__SUPPLIED INFORMATION__
------------------------------------------------------------------------

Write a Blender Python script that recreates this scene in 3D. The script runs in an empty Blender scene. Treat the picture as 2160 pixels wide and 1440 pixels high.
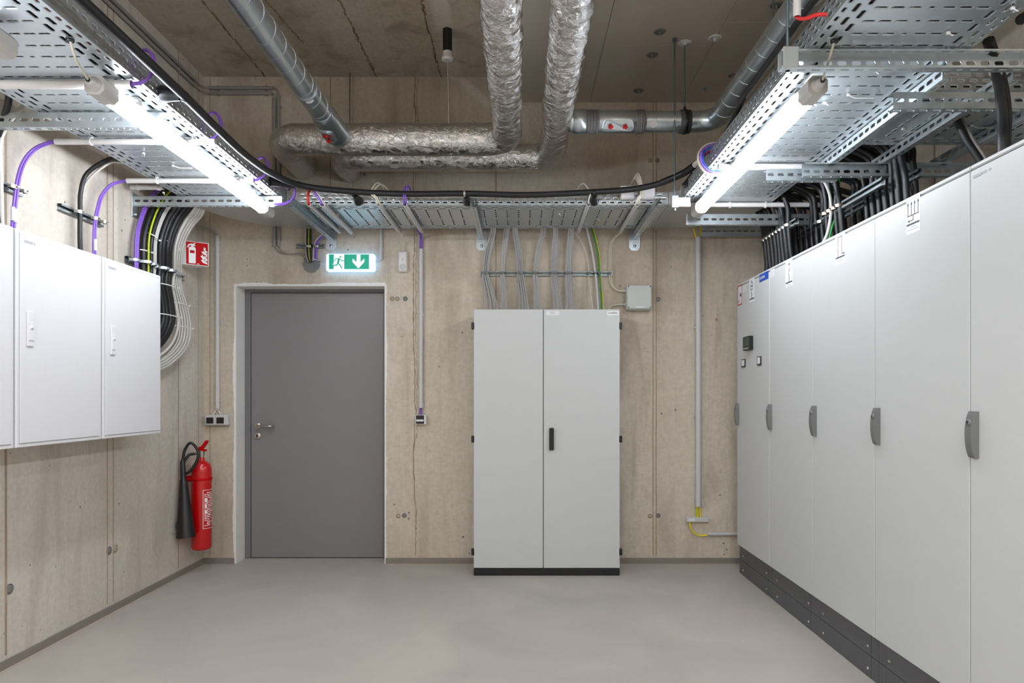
import bpy, math, random
from mathutils import Vector, Matrix, noise
random.seed(7)
S = bpy.context.scene
COL = S.collection
F = 1405.0; VX = 1098.0; VY = 834.0; CZ = 1.23     # focal length and vanishing point in photo pixels, eye height
# ---------------- camera, world, exposure ----------------
cd = bpy.data.cameras.new('camera'); cam = bpy.data.objects.new('camera', cd); COL.objects.link(cam)
cd.sensor_width = 36.0; cd.lens = 36.0*F/2160.0
cd.shift_x = -(VX-1080.0)/2160.0; cd.shift_y = (VY-720.0)/2160.0
cd.clip_start = .02
cam.location = (0, 0, CZ); cam.rotation_euler = (math.pi/2, 0, 0)
S.camera = cam
w = bpy.data.worlds.new('world'); S.world = w; w.use_nodes = True
w.node_tree.nodes['Background'].inputs[0].default_value = (.9, .95, 1, 1)
w.node_tree.nodes['Background'].inputs[1].default_value = .02
S.view_settings.view_transform = 'Standard'; S.view_settings.look = 'None'
S.view_settings.gamma = 1; S.view_settings.use_curve_mapping = False
S.view_settings.exposure = 1.66
TUBE = 12.0          # lamp tube emission
EXITS = .40
S.cycles.max_bounces = 8; S.cycles.diffuse_bounces = 5; S.cycles.glossy_bounces = 4
S.cycles.caustics_reflective = False; S.cycles.caustics_refractive = False
S.cycles.sample_clamp_indirect = 4.0
S.cycles.use_denoising = True

# ---------------- helpers ----------------
def P(px, py, Y): return Vector(((px-VX)*Y/F, Y, CZ-(py-VY)*Y/F))
def PX(px, Y): return (px-VX)*Y/F
def PZ(py, Y): return CZ-(py-VY)*Y/F
def lin(c):
    r = []
    for v in c:
        v = v/255.0
        r.append(v/12.92 if v <= .04045 else ((v+.055)/1.055)**2.4)
    return (*r, 1)
def nodes(m):
    m.use_nodes = True; nt = m.node_tree
    return nt, nt.nodes['Principled BSDF']
def N(nt, typ, **kw):
    n = nt.nodes.new(typ)
    for k, v in kw.items(): setattr(n, k, v)
    return n
def mat(name, rgb, rough=.5, metal=0.0, var=.06, scale=8.0, bump=0.0, bscale=60.0, coat=0.0, spec=.5, stretch=None, rvar=.05):
    m = bpy.data.materials.new(name); nt, b = nodes(m); L = nt.links
    tc = N(nt, 'ShaderNodeTexCoord'); src = tc.outputs['Object']
    if stretch:
        mp = N(nt, 'ShaderNodeMapping'); mp.inputs['Scale'].default_value = stretch; L.new(src, mp.inputs[0]); src = mp.outputs[0]
    n = N(nt, 'ShaderNodeTexNoise'); n.inputs['Scale'].default_value = scale; n.inputs['Detail'].default_value = 4
    L.new(src, n.inputs[0])
    c = lin(rgb)
    mx = N(nt, 'ShaderNodeMix', data_type='RGBA')
    mx.inputs[6].default_value = tuple(min(1, v*(1-var)) for v in c[:3])+(1,)
    mx.inputs[7].default_value = tuple(min(1, v*(1+var)) for v in c[:3])+(1,)
    L.new(n.outputs[0], mx.inputs[0]); L.new(mx.outputs[2], b.inputs['Base Color'])
    mr = N(nt, 'ShaderNodeMapRange'); mr.inputs[3].default_value = max(.02, rough-rvar); mr.inputs[4].default_value = min(1, rough+rvar)
    L.new(n.outputs[0], mr.inputs[0]); L.new(mr.outputs[0], b.inputs['Roughness'])
    b.inputs['Metallic'].default_value = metal
    b.inputs['Coat Weight'].default_value = coat
    b.inputs['Specular IOR Level'].default_value = spec
    if bump:
        n2 = N(nt, 'ShaderNodeTexNoise'); n2.inputs['Scale'].default_value = bscale; n2.inputs['Detail'].default_value = 3
        L.new(tc.outputs['Object'], n2.inputs[0])
        bp = N(nt, 'ShaderNodeBump'); bp.inputs['Strength'].default_value = bump; bp.inputs['Distance'].default_value = .002
        L.new(n2.outputs[0], bp.inputs['Height']); L.new(bp.outputs[0], b.inputs['Normal'])
    return m
def emis(name, rgb, s):
    m = bpy.data.materials.new(name); nt, b = nodes(m)
    tc = N(nt, 'ShaderNodeTexCoord'); n = N(nt, 'ShaderNodeTexNoise'); n.inputs['Scale'].default_value = 3
    nt.links.new(tc.outputs['Object'], n.inputs[0])
    mr = N(nt, 'ShaderNodeMapRange'); mr.inputs[3].default_value = s*.98; mr.inputs[4].default_value = s*1.02
    nt.links.new(n.outputs[0], mr.inputs[0]); nt.links.new(mr.outputs[0], b.inputs['Emission Strength'])
    b.inputs['Base Color'].default_value = lin(rgb); b.inputs['Emission Color'].default_value = lin(rgb)
    return m
def concrete(name, base, dark, light, stain, seed, stretch=(1, 1, .28), pores=True, rough=.72):
    m = bpy.data.materials.new(name); nt, b = nodes(m); L = nt.links
    tc = N(nt, 'ShaderNodeTexCoord')
    def nz(sc, det, dist=0, st=None, off=0):
        mp = N(nt, 'ShaderNodeMapping'); mp.inputs['Location'].default_value = (seed+off, seed*2.3, off*1.7)
        if st: mp.inputs['Scale'].default_value = st
        L.new(tc.outputs['Object'], mp.inputs[0])
        n = N(nt, 'ShaderNodeTexNoise'); n.inputs['Scale'].default_value = sc; n.inputs['Detail'].default_value = det
        n.inputs['Distortion'].default_value = dist; L.new(mp.outputs[0], n.inputs[0]); return n.outputs[0], mp.outputs[0]
    def ramp(v, a, c, lo=0.0, hi=1.0):
        r = N(nt, 'ShaderNodeMapRange'); r.inputs[1].default_value = a; r.inputs[2].default_value = c
        r.inputs[3].default_value = lo; r.inputs[4].default_value = hi; L.new(v, r.inputs[0]); return r.outputs[0]
    def mix(f, a, c, typ='MIX'):
        x = N(nt, 'ShaderNodeMix', data_type='RGBA', blend_type=typ)
        for i, v in ((0, f), (6, a), (7, c)):
            if hasattr(v, 'links'): L.new(v, x.inputs[i])
            else: x.inputs[i].default_value = v
        return x.outputs[2]
    big, _ = nz(1.3, 5, .4, stretch)
    col = mix(ramp(big, .35, .68), lin(light), lin(base))
    st, _ = nz(3.5, 6, .6, (1.6, 1.6, .25), 5)
    col = mix(ramp(st, .52, .74, 0, stain), col, lin(dark))
    fine, _ = nz(38, 5, .2, None, 9)
    col = mix(ramp(fine, .35, .7, 0, .22), col, lin(dark))
    gr, _ = nz(3.0, 4, .1, (26, 26, 1.2) if stretch[2] < 1 else (26, 1.2, 26), 17)
    col = mix(ramp(gr, .45, .75, 0, .13), col, lin(dark))
    wsh, _ = nz(2.2, 5, 1.2, None, 23)
    col = mix(ramp(wsh, .58, .75, 0, .35), col, lin(tuple(min(255, c*1.1) for c in light)))
    h = fine
    v0 = N(nt, 'ShaderNodeTexVoronoi'); v0.inputs['Scale'].default_value = 42; L.new(tc.outputs['Object'], v0.inputs[0])
    s0, _ = nz(9, 2, 0, None, 29); l0 = N(nt, 'ShaderNodeMath', operation='LESS_THAN'); L.new(v0.outputs['Distance'], l0.inputs[0]); L.new(ramp(s0, .4, .75, 0, .2), l0.inputs[1])
    f0 = N(nt, 'ShaderNodeMath', operation='MULTIPLY'); L.new(l0.outputs[0], f0.inputs[0]); f0.inputs[1].default_value = .38
    col = mix(f0.outputs[0], col, lin(dark))
    if pores:
        v = N(nt, 'ShaderNodeTexVoronoi'); v.inputs['Scale'].default_value = 13
        L.new(tc.outputs['Object'], v.inputs[0])
        sel, _ = nz(5, 2, 0, None, 13)
        rad = ramp(sel, .38, .72, .0, .12)
        lt = N(nt, 'ShaderNodeMath', operation='LESS_THAN'); L.new(v.outputs['Distance'], lt.inputs[0]); L.new(rad, lt.inputs[1])
        f = N(nt, 'ShaderNodeMath', operation='MULTIPLY'); L.new(lt.outputs[0], f.inputs[0]); f.inputs[1].default_value = .7
        col = mix(f.outputs[0], col, lin(tuple(c*.55 for c in dark)))
    L.new(col, b.inputs['Base Color'])
    b.inputs['Roughness'].default_value = rough
    bp = N(nt, 'ShaderNodeBump'); bp.inputs['Strength'].default_value = .25; bp.inputs['Distance'].default_value = .003
    L.new(h, bp.inputs['Height']); L.new(bp.outputs[0], b.inputs['Normal'])
    return m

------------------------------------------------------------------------

__WHAT TO WORK ON__
Reproduce only the lines from the beginning of the data through the line that contains "S.cycles.use_denoising = True", both included, and please drop the pictures.

__EXERCISE RESULT__
Write a Blender Python script that recreates this scene in 3D. The script runs in an empty Blender scene. Treat the picture as 2160 pixels wide and 1440 pixels high.
import bpy, math, random
from mathutils import Vector, Matrix, noise
random.seed(7)
S = bpy.context.scene
COL = S.collection
F = 1405.0; VX = 1098.0; VY = 834.0; CZ = 1.23     # focal length and vanishing point in photo pixels, eye height
# ---------------- camera, world, exposure ----------------
cd = bpy.data.cameras.new('camera'); cam = bpy.data.objects.new('camera', cd); COL.objects.link(cam)
cd.sensor_width = 36.0; cd.lens = 36.0*F/2160.0
cd.shift_x = -(VX-1080.0)/2160.0; cd.shift_y = (VY-720.0)/2160.0
cd.clip_start = .02
cam.location = (0, 0, CZ); cam.rotation_euler = (math.pi/2, 0, 0)
S.camera = cam
w = bpy.data.worlds.new('world'); S.world = w; w.use_nodes = True
w.node_tree.nodes['Background'].inputs[0].default_value = (.9, .95, 1, 1)
w.node_tree.nodes['Background'].inputs[1].default_value = .02
S.view_settings.view_transform = 'Standard'; S.view_settings.look = 'None'
S.view_settings.gamma = 1; S.view_settings.use_curve_mapping = False
S.view_settings.exposure = 1.66
TUBE = 12.0          # lamp tube emission
EXITS = .40
S.cycles.max_bounces = 8; S.cycles.diffuse_bounces = 5; S.cycles.glossy_bounces = 4
S.cycles.caustics_reflective = False; S.cycles.caustics_refractive = False
S.cycles.sample_clamp_indirect = 4.0
S.cycles.use_denoising = True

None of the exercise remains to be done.